VOIR SANS MERCI



AFP dit que le recours à l'émotion esthétique est un moyen de nous raprocher d'une souffrance lointaine. Les photographies de presse évoquant la peinture sacrée - mise au tombeau, pieta...- sont des photographies dans laquelle la haute expressivité de l'émotion amène de la comapassion et "fait prendre conscience de l'ampleur du drame".
De telles affirmations nécessitent tout de même une grande prudence.
La prudence amène au geste.
Pascal Convert explicite sa démarche:"La ressemblance iconographique étrange de ces instantanés avec des scènes de déploration du Christ nous place non pas face au réemploi où la citation si souvent présent dans l'art contemporain ou la publicité, mais face à l'imitation, au sens médiéval du terme. Posture chrétienne fondamentale, l'imitation du Christ visait à retrouver la ressemblance première à Dieu".
Madonne, Pieta, ces expressions issues du lexique chrétien ne doivent pourtant pas nous faire oublier que ces scènes se produisent en fait dans un réel et son contexte particulier, il s'agit là d'une lecture certes spontantée mais ethnocentriste de l'image.
Il y aurait quelque chose de l'ordre de la mise en scène alors.
Pascal Convert parle de ces images non pas comme citation à la peinture sacrée mais bien comme imitation de la peinture sacrée. Sans chercher le fondement d'une ressamblance à Dieu, on peut bien se demander qu'elle est cette motivation à insuffler du sacré dans une image de presse, une photographie d'histoire. Dominique Baqué continue: "...Mais comme le souligne avec pertinence Pascal Convert, cette crise (des images), assorties de ce qu'il nomme la "mutabilité esthétique" d'images polymorphes, d'images "en mercure liquide", participe peut-être plus gravement encore d'une crise du référent."

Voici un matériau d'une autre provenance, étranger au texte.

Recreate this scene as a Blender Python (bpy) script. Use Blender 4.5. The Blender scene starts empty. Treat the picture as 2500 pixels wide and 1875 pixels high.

Dans les deux cas, Madonne et Pieta, un regardeur occidental ne peut manquer d'identifier la figure de la femme éplorée à celle de la Vierge, tandis que la scène construite sur le modèle du tableau religieux, en appelle doublement et de facon quelque peu perverse, à la fascination esthétique et à la compassion éthique.
Cette question de la perversité va venir se placer au centre du débat.
Pour résumer, D.Baqué taxe ces images d'un basculement de l'humanisme vers l'humanitaire, d'une imagerie de conscience politique vers une image "qui ne parvient plus à se doter d'un sens politique mais renvoie à une sorte de fatum contre lequel rien n'est possible, sinon subir, déplorer et compatir."
Ce résumé est certes insuffisant mais il est nécessaire de souligner comment la valeur même de l'image est donc discutable.

Notre regard sur les pleurs est déjà conditionné pour n'exister que sous la forme d'une représentation, pour nous protéger à la fois de nous-même et pour pouvoir se protéger de la douleur de l'autre. Le clichet des gens qui pleurent ne base pas son pouvoir sur l'inhabituel et le nouveau de la situation, mais biensurs sur les acquis de la fiction des pleurs eux-même dans nos sociétés et leurs représentations dans l'histoire. Sans passer par le sacré, l'image des pleurs est une image générique de l'être dans la violence des émotions. C'est une image interpassive car pour notre "protection", les pleureuses pleurent à notre place.
C'est une image scénique, c'est à dire visible sur scène uniquement pour ne pas subir cette violence. Cette scène peut être alors soit de fondement sacré, iconographie religieuse ou d'origine théatrale, fictionnelle dans un mythe, une allegorie.